● Aim: Copy every entry word for word, but skip the pictures.
──────────
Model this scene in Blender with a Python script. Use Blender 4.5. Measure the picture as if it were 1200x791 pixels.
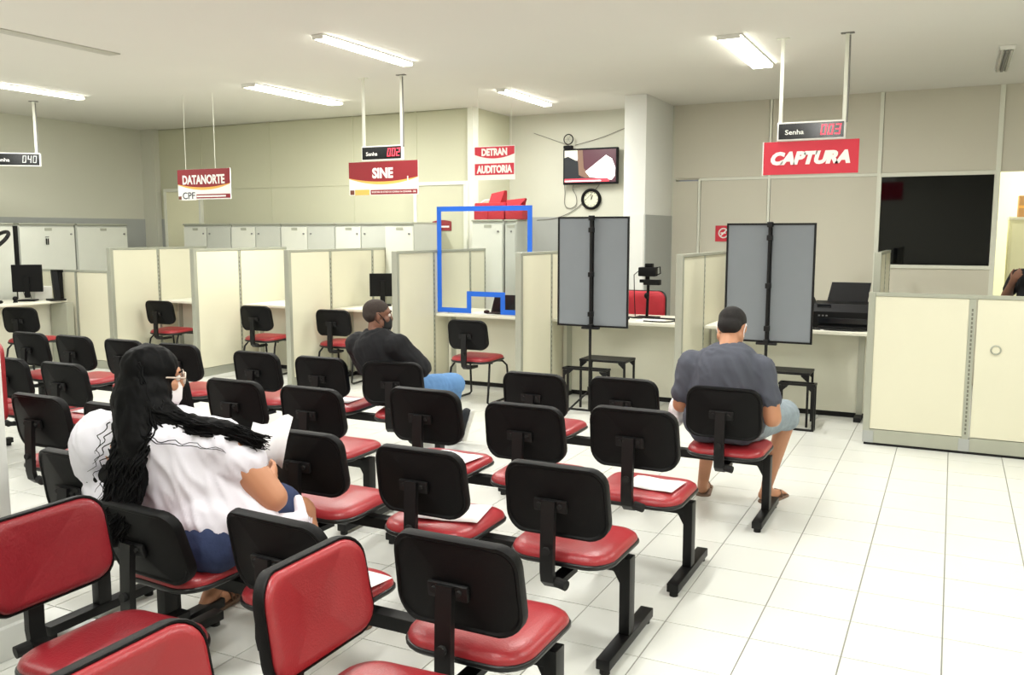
import bpy, bmesh, math, random
from mathutils import Vector, Matrix, Euler, noise
PI = math.pi
random.seed(7)
for o in list(bpy.data.objects):
    bpy.data.objects.remove(o, do_unlink=True)
SC = bpy.context.scene
COL = SC.collection

# ------------------------------------------------------------------ camera
cam_d = bpy.data.cameras.new('camera')
cam = bpy.data.objects.new('camera', cam_d)
COL.objects.link(cam)
cam_d.sensor_fit = 'HORIZONTAL'
cam_d.sensor_width = 36.0
cam_d.lens = 36.0 * 1034.2 / 1200.0
cam_d.clip_start = 0.02
cam.location = (0, 0, 1.66)
cam.rotation_euler = (PI / 2 - 0.118672, 0.0, 0.462354)
SC.camera = cam

# ------------------------------------------------------------------ world, exposure
world = bpy.data.worlds.new('world')
SC.world = world
world.use_nodes = True
world.node_tree.nodes['Background'].inputs[0].default_value = (0.9, 0.95, 1.0, 1)
world.node_tree.nodes['Background'].inputs[1].default_value = 0.25
SC.view_settings.view_transform = 'Standard'
SC.view_settings.look = 'None'
SC.view_settings.gamma = 1.0
SC.view_settings.use_curve_mapping = False
SC.view_settings.exposure = -0.13
LAMP_W = 46.0
LAMP_COL = (1.0, 0.995, 0.965)

# ------------------------------------------------------------------ materials
def lin(r, g, b):
    f = lambda c: (c / 255 / 12.92) if c / 255 <= 0.04045 else ((c / 255 + 0.055) / 1.055) ** 2.4
    return (f(r), f(g), f(b), 1.0)

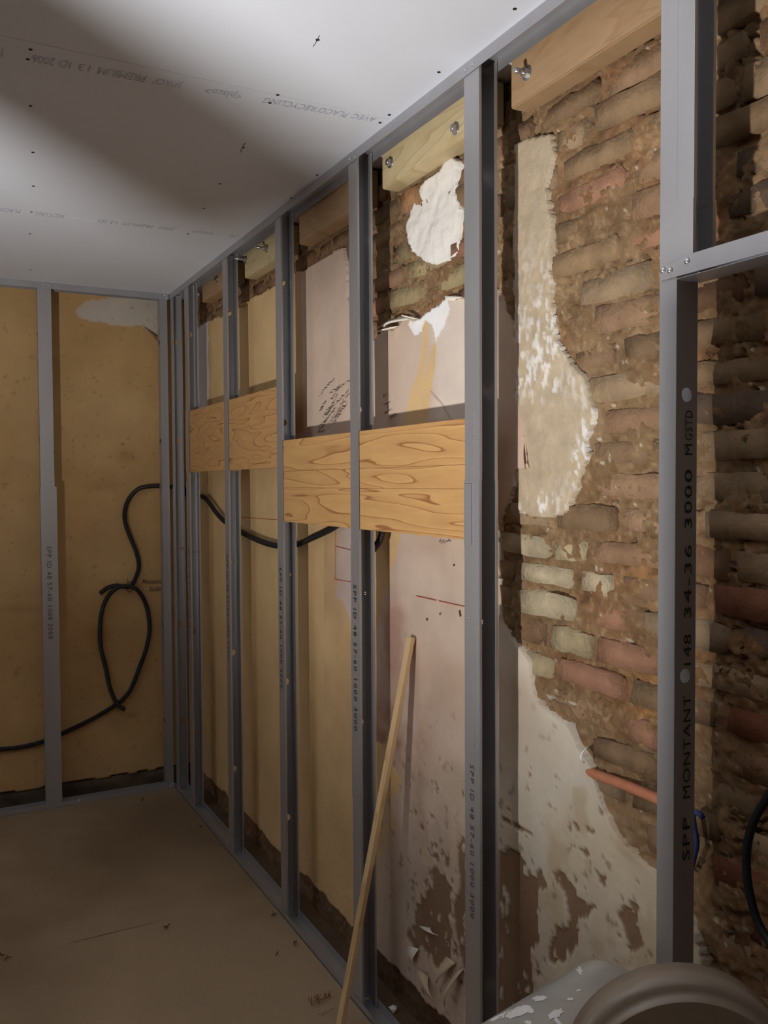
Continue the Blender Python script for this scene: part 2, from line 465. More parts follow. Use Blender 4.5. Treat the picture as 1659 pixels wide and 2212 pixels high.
──────────
● Exercise solution:
Model this scene in Blender with a Python script. Use Blender 4.5. Measure the picture as if it were 1200x791 pixels.
import bpy, bmesh, math, random
from mathutils import Vector, Matrix, Euler, noise
PI = math.pi
random.seed(7)
for o in list(bpy.data.objects):
    bpy.data.objects.remove(o, do_unlink=True)
SC = bpy.context.scene
COL = SC.collection

# ------------------------------------------------------------------ camera
cam_d = bpy.data.cameras.new('camera')
cam = bpy.data.objects.new('camera', cam_d)
COL.objects.link(cam)
cam_d.sensor_fit = 'HORIZONTAL'
cam_d.sensor_width = 36.0
cam_d.lens = 36.0 * 1034.2 / 1200.0
cam_d.clip_start = 0.02
cam.location = (0, 0, 1.66)
cam.rotation_euler = (PI / 2 - 0.118672, 0.0, 0.462354)
SC.camera = cam

# ------------------------------------------------------------------ world, exposure
world = bpy.data.worlds.new('world')
SC.world = world
world.use_nodes = True
world.node_tree.nodes['Background'].inputs[0].default_value = (0.9, 0.95, 1.0, 1)
world.node_tree.nodes['Background'].inputs[1].default_value = 0.25
SC.view_settings.view_transform = 'Standard'
SC.view_settings.look = 'None'
SC.view_settings.gamma = 1.0
SC.view_settings.use_curve_mapping = False
SC.view_settings.exposure = -0.13
LAMP_W = 46.0
LAMP_COL = (1.0, 0.995, 0.965)

# ------------------------------------------------------------------ materials
def lin(r, g, b):
    f = lambda c: (c / 255 / 12.92) if c / 255 <= 0.04045 else ((c / 255 + 0.055) / 1.055) ** 2.4
    return (f(r), f(g), f(b), 1.0)

Continue the Blender Python script for this scene: part 2, from line 465. More parts follow. Use Blender 4.5. Treat the picture as 1659 pixels wide and 2212 pixels high.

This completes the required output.